I ask if it feels weird that he has to apologise for sticking up for ‘Bob from down the street. He says it does, and that to some extent their filling the vacuum left by the Labour party. He sees the future of UKIP being unashamedly populist and right-wing. “We care about the NHS and we want to keep the NHS. I think we should also have conversations about re-nationalisation of certain things.”
Then the conversation turns to the topic of Nigel Farage.
“What’s Nigel like?”
“He’s a great guy.”
“Anything else?”
“I spent a long time with Nigel but I worked with him. He’s a very good boss, very kind and he knows exactly what he wants. I’ve never seen a man more politically astute in my life. Whenever he gets a bad feeling and says don’t do something you know not to do it. In an interview or something he’s just got this unbelievable knack of knowing.”
Joe tells me about the vacuum left behind by Farage.

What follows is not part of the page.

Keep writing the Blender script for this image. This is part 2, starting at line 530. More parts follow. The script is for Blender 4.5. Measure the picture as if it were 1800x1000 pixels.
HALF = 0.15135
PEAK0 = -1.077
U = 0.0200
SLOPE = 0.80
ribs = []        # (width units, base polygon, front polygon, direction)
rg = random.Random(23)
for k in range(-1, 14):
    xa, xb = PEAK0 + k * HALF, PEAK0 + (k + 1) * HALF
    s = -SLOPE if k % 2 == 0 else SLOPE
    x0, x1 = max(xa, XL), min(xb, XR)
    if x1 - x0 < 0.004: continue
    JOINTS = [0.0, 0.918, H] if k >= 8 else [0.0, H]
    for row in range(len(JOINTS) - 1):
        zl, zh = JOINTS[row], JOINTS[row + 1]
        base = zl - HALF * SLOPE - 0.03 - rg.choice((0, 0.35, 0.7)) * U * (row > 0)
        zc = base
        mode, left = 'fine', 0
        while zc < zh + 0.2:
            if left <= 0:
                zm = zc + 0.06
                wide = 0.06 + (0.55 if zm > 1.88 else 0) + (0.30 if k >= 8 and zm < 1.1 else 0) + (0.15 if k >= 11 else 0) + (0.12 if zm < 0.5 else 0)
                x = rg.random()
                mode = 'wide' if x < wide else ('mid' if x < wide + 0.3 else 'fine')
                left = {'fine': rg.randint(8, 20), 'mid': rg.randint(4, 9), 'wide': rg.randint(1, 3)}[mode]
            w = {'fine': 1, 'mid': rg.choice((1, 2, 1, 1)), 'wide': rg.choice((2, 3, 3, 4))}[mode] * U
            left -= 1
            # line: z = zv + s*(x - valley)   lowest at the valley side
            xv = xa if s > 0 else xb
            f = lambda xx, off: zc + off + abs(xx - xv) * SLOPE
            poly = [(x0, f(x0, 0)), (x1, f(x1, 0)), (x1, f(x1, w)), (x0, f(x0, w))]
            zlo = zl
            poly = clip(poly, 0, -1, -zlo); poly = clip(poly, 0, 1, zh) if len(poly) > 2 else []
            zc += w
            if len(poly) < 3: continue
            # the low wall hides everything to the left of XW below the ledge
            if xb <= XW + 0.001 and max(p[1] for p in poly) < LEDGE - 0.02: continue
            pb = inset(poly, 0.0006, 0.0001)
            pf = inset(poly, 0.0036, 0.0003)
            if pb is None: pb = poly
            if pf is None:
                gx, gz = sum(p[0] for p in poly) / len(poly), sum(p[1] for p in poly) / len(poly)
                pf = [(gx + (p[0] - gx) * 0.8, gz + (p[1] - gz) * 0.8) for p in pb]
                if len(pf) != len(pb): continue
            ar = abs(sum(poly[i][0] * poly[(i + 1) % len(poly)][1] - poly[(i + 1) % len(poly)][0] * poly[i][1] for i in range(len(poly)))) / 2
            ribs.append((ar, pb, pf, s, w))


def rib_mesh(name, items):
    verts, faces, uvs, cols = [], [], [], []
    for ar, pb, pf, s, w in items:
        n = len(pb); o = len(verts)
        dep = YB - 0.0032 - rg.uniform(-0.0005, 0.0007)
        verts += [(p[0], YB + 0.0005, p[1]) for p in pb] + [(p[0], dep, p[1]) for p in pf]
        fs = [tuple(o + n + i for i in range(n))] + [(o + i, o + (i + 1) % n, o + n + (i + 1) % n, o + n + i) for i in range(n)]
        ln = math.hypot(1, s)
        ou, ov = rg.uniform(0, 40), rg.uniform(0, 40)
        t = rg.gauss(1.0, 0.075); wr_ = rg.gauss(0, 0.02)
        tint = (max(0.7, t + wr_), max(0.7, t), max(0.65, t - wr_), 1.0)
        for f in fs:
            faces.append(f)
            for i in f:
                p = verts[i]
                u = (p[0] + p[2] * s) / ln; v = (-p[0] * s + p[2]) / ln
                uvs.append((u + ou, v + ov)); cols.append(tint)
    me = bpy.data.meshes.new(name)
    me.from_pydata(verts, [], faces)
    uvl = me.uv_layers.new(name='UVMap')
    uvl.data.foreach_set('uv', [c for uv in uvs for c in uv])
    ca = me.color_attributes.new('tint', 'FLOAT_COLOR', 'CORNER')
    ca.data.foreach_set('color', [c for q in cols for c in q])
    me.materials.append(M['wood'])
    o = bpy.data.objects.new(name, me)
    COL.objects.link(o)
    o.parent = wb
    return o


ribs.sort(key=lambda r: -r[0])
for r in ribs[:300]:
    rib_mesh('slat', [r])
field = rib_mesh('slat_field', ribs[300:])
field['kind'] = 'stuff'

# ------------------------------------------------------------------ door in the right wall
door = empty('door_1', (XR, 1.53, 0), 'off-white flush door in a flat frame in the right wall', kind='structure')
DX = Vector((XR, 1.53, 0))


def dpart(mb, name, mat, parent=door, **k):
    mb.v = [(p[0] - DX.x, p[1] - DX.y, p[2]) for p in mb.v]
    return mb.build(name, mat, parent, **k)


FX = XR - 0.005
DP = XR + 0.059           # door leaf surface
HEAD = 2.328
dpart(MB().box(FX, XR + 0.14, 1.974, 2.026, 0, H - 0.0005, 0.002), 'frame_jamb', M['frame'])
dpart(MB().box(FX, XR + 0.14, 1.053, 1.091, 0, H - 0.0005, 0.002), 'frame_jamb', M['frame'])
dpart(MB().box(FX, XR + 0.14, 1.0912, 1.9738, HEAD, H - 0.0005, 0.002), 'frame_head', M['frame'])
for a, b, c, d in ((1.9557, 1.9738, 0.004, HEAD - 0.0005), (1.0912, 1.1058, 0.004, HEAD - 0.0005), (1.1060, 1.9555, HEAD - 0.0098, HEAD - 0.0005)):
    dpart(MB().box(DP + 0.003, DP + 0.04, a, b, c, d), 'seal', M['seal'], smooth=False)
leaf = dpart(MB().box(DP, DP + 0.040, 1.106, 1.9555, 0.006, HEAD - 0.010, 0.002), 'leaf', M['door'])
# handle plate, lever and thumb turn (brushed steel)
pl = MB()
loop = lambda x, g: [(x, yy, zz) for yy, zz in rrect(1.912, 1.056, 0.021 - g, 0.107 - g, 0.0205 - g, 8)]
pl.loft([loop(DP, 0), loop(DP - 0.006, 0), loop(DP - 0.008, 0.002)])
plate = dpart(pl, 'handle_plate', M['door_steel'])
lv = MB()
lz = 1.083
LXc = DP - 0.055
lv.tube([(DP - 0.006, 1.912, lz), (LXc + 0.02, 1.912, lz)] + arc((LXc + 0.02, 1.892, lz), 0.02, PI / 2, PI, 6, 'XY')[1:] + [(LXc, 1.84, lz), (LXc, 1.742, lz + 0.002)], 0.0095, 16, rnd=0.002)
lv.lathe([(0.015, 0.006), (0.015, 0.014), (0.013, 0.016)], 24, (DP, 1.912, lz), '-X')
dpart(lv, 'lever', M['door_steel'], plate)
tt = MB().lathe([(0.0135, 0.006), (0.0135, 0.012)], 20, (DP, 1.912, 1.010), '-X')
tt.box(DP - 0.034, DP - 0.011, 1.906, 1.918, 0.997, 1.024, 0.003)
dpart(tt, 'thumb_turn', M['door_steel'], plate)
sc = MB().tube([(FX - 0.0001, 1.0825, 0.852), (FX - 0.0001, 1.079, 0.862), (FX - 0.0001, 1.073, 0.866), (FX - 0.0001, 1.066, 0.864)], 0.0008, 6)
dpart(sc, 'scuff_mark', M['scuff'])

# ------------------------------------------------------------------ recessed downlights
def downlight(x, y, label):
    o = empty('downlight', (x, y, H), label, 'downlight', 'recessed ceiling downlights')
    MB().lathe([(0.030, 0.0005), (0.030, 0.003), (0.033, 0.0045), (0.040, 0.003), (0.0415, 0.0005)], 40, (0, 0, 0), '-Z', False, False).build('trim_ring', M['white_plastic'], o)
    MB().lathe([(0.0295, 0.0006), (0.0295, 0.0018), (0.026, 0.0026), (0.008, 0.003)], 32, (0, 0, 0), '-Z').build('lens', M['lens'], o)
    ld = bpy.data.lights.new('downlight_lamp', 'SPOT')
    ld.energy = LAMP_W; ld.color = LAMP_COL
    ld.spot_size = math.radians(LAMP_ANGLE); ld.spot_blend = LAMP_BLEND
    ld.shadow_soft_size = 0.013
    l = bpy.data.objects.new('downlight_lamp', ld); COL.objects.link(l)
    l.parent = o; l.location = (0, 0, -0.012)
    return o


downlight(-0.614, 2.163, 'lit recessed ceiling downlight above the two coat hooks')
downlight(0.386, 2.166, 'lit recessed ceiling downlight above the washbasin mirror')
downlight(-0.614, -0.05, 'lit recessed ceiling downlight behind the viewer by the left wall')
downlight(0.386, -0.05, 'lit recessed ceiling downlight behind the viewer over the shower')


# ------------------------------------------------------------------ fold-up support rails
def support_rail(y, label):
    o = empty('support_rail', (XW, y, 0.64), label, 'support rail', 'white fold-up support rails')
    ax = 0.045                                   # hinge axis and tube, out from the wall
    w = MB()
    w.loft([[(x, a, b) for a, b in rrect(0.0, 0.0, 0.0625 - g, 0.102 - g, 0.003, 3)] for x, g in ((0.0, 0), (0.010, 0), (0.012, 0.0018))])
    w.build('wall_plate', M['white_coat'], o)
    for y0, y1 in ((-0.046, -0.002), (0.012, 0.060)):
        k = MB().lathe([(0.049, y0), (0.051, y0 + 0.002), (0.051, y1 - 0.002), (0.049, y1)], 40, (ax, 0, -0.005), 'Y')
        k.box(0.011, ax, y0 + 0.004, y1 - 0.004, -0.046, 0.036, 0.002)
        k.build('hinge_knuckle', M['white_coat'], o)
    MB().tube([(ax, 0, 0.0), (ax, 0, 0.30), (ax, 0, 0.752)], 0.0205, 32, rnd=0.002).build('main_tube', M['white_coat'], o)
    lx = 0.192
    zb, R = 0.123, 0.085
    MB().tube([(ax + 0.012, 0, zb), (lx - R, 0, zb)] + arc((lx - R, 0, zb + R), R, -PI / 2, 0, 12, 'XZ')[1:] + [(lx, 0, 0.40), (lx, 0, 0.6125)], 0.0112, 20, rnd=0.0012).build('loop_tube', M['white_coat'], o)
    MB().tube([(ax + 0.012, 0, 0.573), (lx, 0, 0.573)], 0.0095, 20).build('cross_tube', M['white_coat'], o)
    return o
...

His days as a national press officer used to be filled with ‘Nigel stuff’ but now as a department they are “kind of in limbo.” As the interview takes place, the rest of the office are standing just outside huddled round a television watching the Olympics. Is Joe the man to fill that void? He’s equally charismatic, probably believes in everything UKIP stand for, and he doesn’t have a terrible moustache growing outside of Movember.
The interview finishes with a quick word about Brexit. “It’s essential we’re still around, it’s essential we’re still banging the drum for Brexit. Brexit means Brexit. If Brexit doesn’t mean Brexit we’re in trouble.”
Joe escorts me out of the building and thanks me for coming down. UKIP seem less scary now I’ve met them. Yes, so much of the things that they’ve said, done and put on posters, is horrifying. However, here we have a young person, someone who probably has more in common with me in terms of converging points of reference than many of his fellow party members, who felt abandoned by the established political sphere.
Maybe in ten years time Joe Jenkins will be a household name, appearing on the 6 o’clock news everyday like Nigel Farage did. Or maybe he will have gone off and got himself a ‘proper job’.